Miami’s famously aggressive “switch everything” strategy on defense bit them in the ass on Monday, as the Bucks kept going away from a double-teamed Giannis Antetokounmpo in order to find the recently freed up shooters behind the arc. The main beneficiary of all that open space was Bryn Forbes, the fifth-year guard who signed with Milwaukee in November. In 20 minutes, Forbes went off for 22 points on 8-of-12 shooting, including 6-of-9 from three. Miami had no answer for him, somehow, and even when he had a defender draped on him, the shots kept falling.

By the end of the night, the Bucks’ shooting percentages weren’t particularly ground-breaking: A 41.5 percent night from deep is wonderful but nothing to write home about. The problem for Miami was that the shots stopped falling after Milwaukee went up by 20-plus, and the Heat’s morale was appropriately crushed. Despite the back-and-forth nature of Game 1, this beating might be more indicative of what remains to be seen in this series.

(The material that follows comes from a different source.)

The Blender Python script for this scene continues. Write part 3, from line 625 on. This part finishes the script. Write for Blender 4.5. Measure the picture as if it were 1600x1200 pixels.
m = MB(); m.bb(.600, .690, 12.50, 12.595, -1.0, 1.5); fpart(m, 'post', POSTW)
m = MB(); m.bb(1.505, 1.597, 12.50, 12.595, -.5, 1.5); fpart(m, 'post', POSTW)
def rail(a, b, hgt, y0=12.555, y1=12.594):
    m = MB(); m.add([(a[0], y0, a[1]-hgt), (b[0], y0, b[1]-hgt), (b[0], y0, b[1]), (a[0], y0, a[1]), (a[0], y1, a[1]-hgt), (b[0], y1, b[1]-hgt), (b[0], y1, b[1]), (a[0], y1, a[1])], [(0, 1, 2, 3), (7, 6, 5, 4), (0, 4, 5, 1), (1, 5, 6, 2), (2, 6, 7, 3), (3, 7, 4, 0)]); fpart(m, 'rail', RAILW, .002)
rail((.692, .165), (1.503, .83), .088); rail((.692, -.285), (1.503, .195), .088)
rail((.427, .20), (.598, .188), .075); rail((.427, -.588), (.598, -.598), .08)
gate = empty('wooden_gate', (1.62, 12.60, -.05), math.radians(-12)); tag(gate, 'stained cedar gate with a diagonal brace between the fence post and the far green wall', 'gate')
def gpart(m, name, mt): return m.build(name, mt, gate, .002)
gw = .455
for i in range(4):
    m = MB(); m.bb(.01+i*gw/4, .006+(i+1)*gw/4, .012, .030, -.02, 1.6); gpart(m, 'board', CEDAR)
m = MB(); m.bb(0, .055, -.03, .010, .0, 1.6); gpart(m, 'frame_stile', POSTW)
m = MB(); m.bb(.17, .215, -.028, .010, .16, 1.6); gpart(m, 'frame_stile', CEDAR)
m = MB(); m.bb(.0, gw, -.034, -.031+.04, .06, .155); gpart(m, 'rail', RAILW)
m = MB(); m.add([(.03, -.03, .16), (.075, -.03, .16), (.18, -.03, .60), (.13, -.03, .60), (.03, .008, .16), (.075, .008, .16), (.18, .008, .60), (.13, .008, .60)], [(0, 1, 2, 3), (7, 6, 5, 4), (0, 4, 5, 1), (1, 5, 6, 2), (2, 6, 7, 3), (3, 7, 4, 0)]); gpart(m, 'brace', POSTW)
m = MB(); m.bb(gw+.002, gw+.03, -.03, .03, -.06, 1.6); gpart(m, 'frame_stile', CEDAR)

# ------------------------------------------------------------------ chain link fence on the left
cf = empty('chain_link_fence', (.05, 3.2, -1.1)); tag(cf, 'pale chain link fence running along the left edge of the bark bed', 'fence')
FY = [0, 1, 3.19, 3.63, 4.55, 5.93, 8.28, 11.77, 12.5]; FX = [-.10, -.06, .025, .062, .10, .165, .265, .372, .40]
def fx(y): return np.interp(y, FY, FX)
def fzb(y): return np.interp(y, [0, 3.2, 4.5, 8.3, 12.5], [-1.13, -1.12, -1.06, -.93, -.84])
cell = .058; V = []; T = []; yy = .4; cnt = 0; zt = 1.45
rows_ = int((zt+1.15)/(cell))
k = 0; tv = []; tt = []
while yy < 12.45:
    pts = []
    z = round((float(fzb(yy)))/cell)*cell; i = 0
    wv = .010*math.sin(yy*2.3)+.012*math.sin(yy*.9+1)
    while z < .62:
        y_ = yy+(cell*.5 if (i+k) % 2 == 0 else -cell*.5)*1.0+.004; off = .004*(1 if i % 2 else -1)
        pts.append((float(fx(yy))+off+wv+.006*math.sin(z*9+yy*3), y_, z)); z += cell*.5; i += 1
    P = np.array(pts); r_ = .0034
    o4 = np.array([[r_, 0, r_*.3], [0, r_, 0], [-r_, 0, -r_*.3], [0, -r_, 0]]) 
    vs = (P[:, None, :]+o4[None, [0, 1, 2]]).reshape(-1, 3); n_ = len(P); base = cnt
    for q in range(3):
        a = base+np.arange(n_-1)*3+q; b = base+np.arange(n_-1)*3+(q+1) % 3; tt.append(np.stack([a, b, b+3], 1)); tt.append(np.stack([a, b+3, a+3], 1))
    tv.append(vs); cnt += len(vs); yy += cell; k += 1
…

For one, Milwaukee was a decent, if not excellent, three-point shooting team in the regular season. They won’t be this hot to start every game, but it’s perfectly reasonable to believe that they will be consistent enough to make Miami nervous. Perhaps more importantly, the Bucks appear to have figured out how to defend both Jimmy Butler and Bam Adebayo, so as long as the shots fall at a better rate than in the first game, it will take some magic from Miami to avoid a quick ride to the offseason. The Heat will regret that Game 1 didn’t fall their way, but given Milwaukee’s nuclear output on Monday, that might have just been enough to secure the gentleman’s sweep. Barring some major adjustments in both gameplan and performance, the Bucks have enough firepower to burn down the Heat.